Sunday, February 08, 2009

New RNC chairman may already be under investigation

Michael S. Steele, the new leader of the Republican Party, may be under investigation for misusing campaign funds, according to The Washington Post:
The recent allegations outlined four specific transactions. In addition to the payment to Steele's sister, Fabian said that the candidate used money from his state campaign improperly; that Steele paid $75,000 from the state campaign to a law firm for work that was never performed; and that he or an aide transferred more than $500,000 in campaign cash from one bank to another without authorization.
It's a big article with lots of interesting details, so I urge you to read it. A couple of issues occurred to me as I read this article and some of the Republican reaction to it.

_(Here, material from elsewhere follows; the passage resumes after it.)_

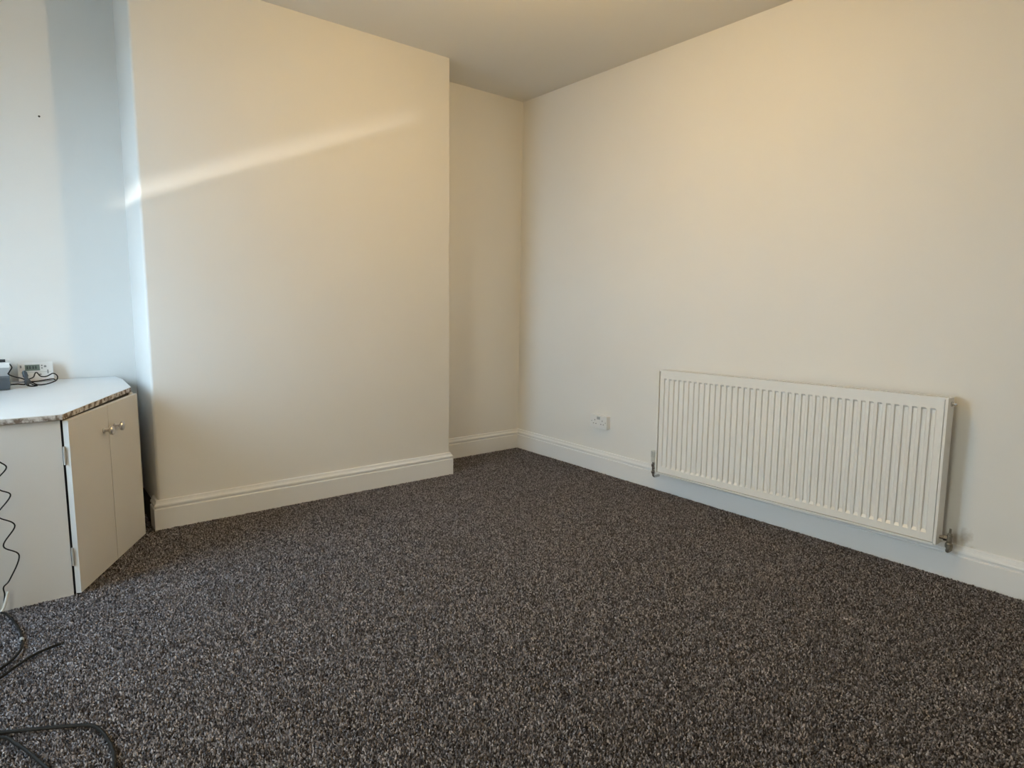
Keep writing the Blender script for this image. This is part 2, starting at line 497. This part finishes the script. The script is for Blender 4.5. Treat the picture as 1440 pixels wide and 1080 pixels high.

First is the fact that the actions giving rise to these accusations happened under the Bush administration. The Bush administration has a long record of refusing to prosecute political allies. Did the Bush DOJ give Steele, a rising star in the GOP, a free pass?

Second, there is the defense being raised against the charges by Republicans, namely that the person making the accusations is a convicted felon--Alan B. Fabian--trying to strike a bargain for a more lenient sentence in connection with his conviction on unrelated fraud charges. What does it say about Steele that he chose a swindler like Alan B. Fabian to serve as the finance chairman of his 2006 senate race? Why did Michael S. Steele pal around with a soon-to-be convicted fraudster?

Some of you may remember Alan B. Fabian from this story about how Fabian used $100,000 worth of stolen money to help pay for George W. Bush's second inaugural. Republican corruption can be a pretty incestuous business.

1 comment:

James Young said...

"Steele paid $75,000 from the state campaign to a law firm for work that was never performed"?

I don't know why this would be a misuse of funds by Steele, unless there's some illicit purpose not even implied. It would be an ethical violation --- if not a crime --- for an attorney accept funds for work not performed, but I can't see how it's a problem for the attorney's victim. On the other hand, it could be a transaction as simple as a retainer.